True crime drama at Supreme Court pits Oklahoma against its top criminal court
https://www.npr.org/2024/10/09/nx-s1-5118064/supreme-court-death-penalty-oklahoma
This is completely horrifying and it will be interesting to see how the pro-life justices will decide in the matter of state sanctioned homicide.
At the Supreme Court Tuesday, a true crime drama that features a man who has been on death row for more than 25 years, always insisting he is innocent, and a conservative state attorney general in Oklahoma who agrees the prisoner got an unfair trial.
Richard Glossip has had nine execution dates set over the years; he's eaten his last meal three times. He was tried twice and has had multiple appeals, including one that was heard by the Supreme Court involving the proposed method of execution. When the Supreme Court heard that case in 2015, Justice Samuel Alito made it clear that he viewed the appeal as nothing more than a stalling tactic, asking, "Is it appropriate for the judiciary to countenance what amounts to a guerrilla war against the death penalty?"

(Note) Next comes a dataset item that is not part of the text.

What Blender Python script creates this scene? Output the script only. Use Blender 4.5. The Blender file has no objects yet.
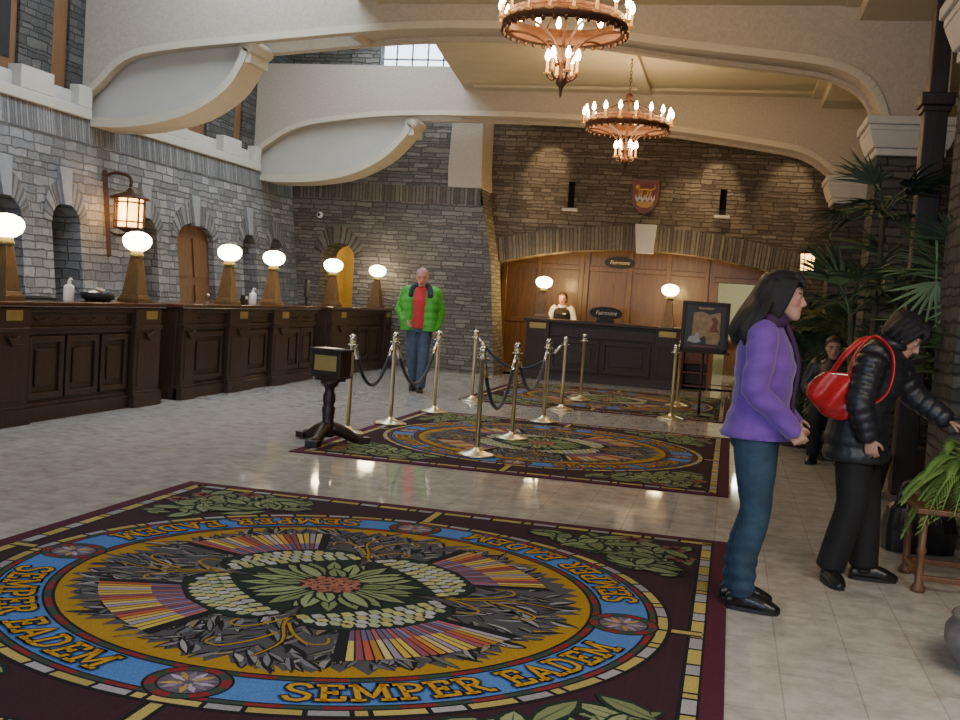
import bpy, bmesh, math, random
from mathutils import Vector, Matrix, noise as mnoise
from mathutils.geometry import tessellate_polygon
PI = math.pi
V = Vector
random.seed(7)
scene = bpy.context.scene
COL = scene.collection

# ------------------------------------------------------------------ materials
def newmat(name):
    m = bpy.data.materials.new(name); m.use_nodes = True
    nt = m.node_tree
    b = nt.nodes['Principled BSDF']
    return m, nt, b
def N(nt, typ, **kw):
    n = nt.nodes.new(typ)
    for k, v in kw.items():
        if k.startswith('i_'):
            n.inputs[k[2:].replace('_', ' ')].default_value = v
        else: setattr(n, k, v)
    return n
def math_(nt, op, a, b=None, c=None):
    n = nt.nodes.new('ShaderNodeMath'); n.operation = op
    for i, x in enumerate((a, b, c)):
        if x is None: continue
        if isinstance(x, (int, float)): n.inputs[i].default_value = x
        else: nt.links.new(x, n.inputs[i])
    return n.outputs[0]
def ramp(nt, fac, stops, interp='LINEAR'):
    r = nt.nodes.new('ShaderNodeValToRGB'); r.color_ramp.interpolation = interp
    els = r.color_ramp.elements
    while len(els) < len(stops): els.new(0.5)
    for e, (p, c) in zip(els, stops):
        e.position = p; e.color = (*c, 1)
    nt.links.new(fac, r.inputs[0]); return r.outputs[0]
def mixc(nt, mode, fac, a, b):
    n = nt.nodes.new('ShaderNodeMix'); n.data_type = 'RGBA'; n.blend_type = mode
    for s, x in ((n.inputs[0], fac), (n.inputs[6], a), (n.inputs[7], b)):
        if isinstance(x, (int, float)): s.default_value = x
        elif isinstance(x, tuple): s.default_value = (*x, 1)
        else: nt.links.new(x, s)
    return n.outputs[2]
def simple(name, c, rough=.6, metal=0, var=.15, scale=8, bump=0, bscale=60, emit=None, estr=0, spec=.5, coat=0, stretch=None, sheen=0):
    m, nt, b = newmat(name)
    b.inputs['Roughness'].default_value = rough; b.inputs['Metallic'].default_value = metal
    b.inputs['Specular IOR Level'].default_value = spec
    if coat: b.inputs['Coat Weight'].default_value = coat; b.inputs['Coat Roughness'].default_value = .1
    if sheen: b.inputs['Sheen Weight'].default_value = sheen
    tc = N(nt, 'ShaderNodeTexCoord'); src = tc.outputs['Object']
    if stretch:
        mp = N(nt, 'ShaderNodeMapping'); mp.inputs['Scale'].default_value = stretch
        nt.links.new(src, mp.inputs[0]); src = mp.outputs[0]
    no = N(nt, 'ShaderNodeTexNoise', i_Scale=scale, i_Detail=5.0, i_Roughness=.6)
    nt.links.new(src, no.inputs['Vector'])
    d = tuple(x * (1 - var) for x in c); l = tuple(min(1, x * (1 + var)) for x in c)
    nt.links.new(ramp(nt, no.outputs[0], [(.3, d), (.7, l)]), b.inputs['Base Color'])
    if bump:
        n2 = N(nt, 'ShaderNodeTexNoise', i_Scale=bscale, i_Detail=4.0)
        nt.links.new(src, n2.inputs['Vector'])
        bp = N(nt, 'ShaderNodeBump', i_Strength=bump, i_Distance=.02)
        nt.links.new(n2.outputs[0], bp.inputs['Height']); nt.links.new(bp.outputs[0], b.inputs['Normal'])
    if emit:
        b.inputs['Emission Color'].default_value = (*emit, 1); b.inputs['Emission Strength'].default_value = estr
    return m
def stone(name, cols, rowh=.11, stonew=.3, mortar=(.05, .05, .05), soldier=False, bump=.55):
    m, nt, b = newmat(name); b.inputs['Roughness'].default_value = .85
    b.inputs['Specular IOR Level'].default_value = .25
    uv = N(nt, 'ShaderNodeUVMap'); uv.uv_map = 'UVMap'
    n0 = N(nt, 'ShaderNodeTexNoise', i_Scale=4.5, i_Detail=6.0, i_Roughness=.62)
    nt.links.new(uv.outputs[0], n0.inputs['Vector'])
    sp = N(nt, 'ShaderNodeSeparateXYZ'); nt.links.new(uv.outputs[0], sp.inputs[0])
    wob = math_(nt, 'MULTIPLY', math_(nt, 'SUBTRACT', n0.outputs[0], .5), .085 if not soldier else .03)
    u0, v0 = sp.outputs[0], sp.outputs[1]
    if soldier:
        w = math_(nt, 'DIVIDE', math_(nt, 'ADD', u0, wob), stonew)
        edge_row = None
    else:
        vv = math_(nt, 'DIVIDE', math_(nt, 'ADD', v0, wob), rowh)
        vr = N(nt, 'ShaderNodeTexVoronoi', voronoi_dimensions='1D', feature='F1', i_Scale=1.0)
        ve = N(nt, 'ShaderNodeTexVoronoi', voronoi_dimensions='1D', feature='DISTANCE_TO_EDGE', i_Scale=1.0)
        nt.links.new(vv, vr.inputs['W']); nt.links.new(vv, ve.inputs['W'])
        sc = N(nt, 'ShaderNodeSeparateColor'); nt.links.new(vr.outputs['Color'], sc.inputs[0])
        off = math_(nt, 'MULTIPLY', sc.outputs[0], 97.0)
        wid = math_(nt, 'MULTIPLY_ADD', sc.outputs[1], stonew * .9, stonew * .55)
        w = math_(nt, 'ADD', math_(nt, 'DIVIDE', math_(nt, 'ADD', u0, wob), wid), off)
        edge_row = math_(nt, 'MULTIPLY', ve.outputs['Distance'], rowh)
    s1 = N(nt, 'ShaderNodeTexVoronoi', voronoi_dimensions='1D', feature='F1', i_Scale=1.0)
    s2 = N(nt, 'ShaderNodeTexVoronoi', voronoi_dimensions='1D', feature='DISTANCE_TO_EDGE', i_Scale=1.0)
    nt.links.new(w, s1.inputs['W']); nt.links.new(w, s2.inputs['W'])
    ed = math_(nt, 'MULTIPLY', s2.outputs['Distance'], stonew)
    if edge_row is not None: ed = math_(nt, 'MINIMUM', ed, edge_row)
    nf = N(nt, 'ShaderNodeTexNoise', i_Scale=13.0, i_Detail=8.0, i_Roughness=.7)
    nt.links.new(uv.outputs[0], nf.inputs['Vector'])
    s3 = N(nt, 'ShaderNodeSeparateColor'); nt.links.new(s1.outputs['Color'], s3.inputs[0])
    f = math_(nt, 'ADD', math_(nt, 'MULTIPLY', s3.outputs[0], .55), math_(nt, 'MULTIPLY_ADD', nf.outputs[0], .75, -.15))
    k = len(cols)
    c = ramp(nt, f, [(.1 + .85 * i / (k - 1), cols[i]) for i in range(k)])
    big = N(nt, 'ShaderNodeTexNoise', i_Scale=.6, i_Detail=2.0); nt.links.new(uv.outputs[0], big.inputs['Vector'])
    c = mixc(nt, 'MULTIPLY', .5, c, ramp(nt, big.outputs[0], [(.3, (.6, .62, .66)), (.7, (1.2, 1.15, 1.1))]))
    mk = N(nt, 'ShaderNodeMapRange', interpolation_type='SMOOTHSTEP')
    mk.inputs['From Min'].default_value = .000; mk.inputs['From Max'].default_value = .016
    nt.links.new(ed, mk.inputs[0])
    nt.links.new(mixc(nt, 'MIX', mk.outputs[0], mortar, c), b.inputs['Base Color'])
    h = math_(nt, 'ADD', math_(nt, 'MULTIPLY', mk.outputs[0], math_(nt, 'MULTIPLY_ADD', s3.outputs[1], .7, .5)), math_(nt, 'MULTIPLY', nf.outputs[0], .5))
    bp = N(nt, 'ShaderNodeBump', i_Strength=bump, i_Distance=.03)
    nt.links.new(h, bp.inputs['Height']); nt.links.new(bp.outputs[0], b.inputs['Normal'])
    return m
def colattr(name, rough=.9, noise=.25, nscale=140, sheen=0, bump=0):
    m, nt, b = newmat(name); b.inputs['Roughness'].default_value = rough
    b.inputs['Specular IOR Level'].default_value = .2
    a = N(nt, 'ShaderNodeAttribute'); a.attribute_name = 'Col'
    tc = N(nt, 'ShaderNodeTexCoord')
    n = N(nt, 'ShaderNodeTexNoise', i_Scale=nscale, i_Detail=2.0); nt.links.new(tc.outputs['Object'], n.inputs['Vector'])
    c = mixc(nt, 'MULTIPLY', 1.0, a.outputs['Color'], ramp(nt, n.outputs[0], [(.3, (1 - noise,) * 3), (.7, (1 + noise,) * 3)]))
    nt.links.new(c, b.inputs['Base Color'])
    if bump:
        bp = N(nt, 'ShaderNodeBump', i_Strength=bump, i_Distance=.01)
        nt.links.new(n.outputs[0], bp.inputs['Height']); nt.links.new(bp.outputs[0], b.inputs['Normal'])
    return m
def emis(name, c, s, c2=None):
    m, nt, b = newmat(name)
    b.inputs['Base Color'].default_value = (*c, 1); b.inputs['Roughness'].default_value = .4
    b.inputs['Emission Strength'].default_value = s
    tc = N(nt, 'ShaderNodeTexCoord'); n = N(nt, 'ShaderNodeTexNoise', i_Scale=6.0); nt.links.new(tc.outputs['Object'], n.inputs['Vector'])
    nt.links.new(ramp(nt, n.outputs[0], [(.2, c2 or tuple(x * .9 for x in c)), (.8, c)]), b.inputs['Emission Color'])
    return m

M = {}
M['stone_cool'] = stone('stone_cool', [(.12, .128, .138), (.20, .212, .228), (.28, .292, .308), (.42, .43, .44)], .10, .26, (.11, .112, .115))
M['stone_back'] = stone('stone_back', [(.10, .096, .09), (.165, .156, .142), (.225, .21, .188), (.33, .31, .27)], .07, .3, (.08, .072, .064))
M['stone_warm'] = stone('stone_warm', [(.085, .068, .052), (.15, .12, .092), (.21, .172, .13), (.32, .265, .20)], .07, .3, (.07, .055, .042))
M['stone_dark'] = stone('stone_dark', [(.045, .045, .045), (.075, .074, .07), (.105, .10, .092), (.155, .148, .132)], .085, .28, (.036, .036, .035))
M['soldier_cool'] = stone('soldier_cool', [(.12, .125, .135), (.19, .20, .212), (.26, .27, .28), (.38, .385, .39)], .1, .05, (.10, .102, .105), soldier=True)
M['soldier_warm'] = stone('soldier_warm', [(.09, .08, .068), (.15, .132, .11), (.21, .185, .152), (.30, .265, .215)], .1, .065, (.07, .06, .05), soldier=True)
M['keystone'] = simple('keystone', (.27, .29, .32), .8, var=.12, bump=.3)
M['keystone_cream'] = simple('keystone_cream', (.62, .58, .52), .8, var=.06, bump=.15)
M['plaster'] = simple('plaster', (.43, .37, .295), .85, var=.1, scale=26, bump=.45, bscale=70)
M['plaster_smooth'] = simple('plaster_smooth', (.46, .44, .395), .75, var=.04, scale=4)
M['plaster_trim'] = simple('plaster_trim', (.53, .47, .36), .7, var=.05)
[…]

Glossip lost that appeal and many others over the years. But in 2022, Gentner Drummond, the newly elected Republican attorney general of Oklahoma, took office, and one of the first things he did was review the 28 pending death sentences.
"At the end of that exercise, one jumped out," he said in an interview with NPR.
The prosecution's theory was that Glossip, a motel manager, feared that he was about to be fired, and paid the motel handyman to bludgeon the motel's owner, Barry Van Treese, to death.
For years, Glossip's lawyers have argued that the prosecution's theory made little sense, and that the prosecutors concealed, and even destroyed, exculpatory evidence.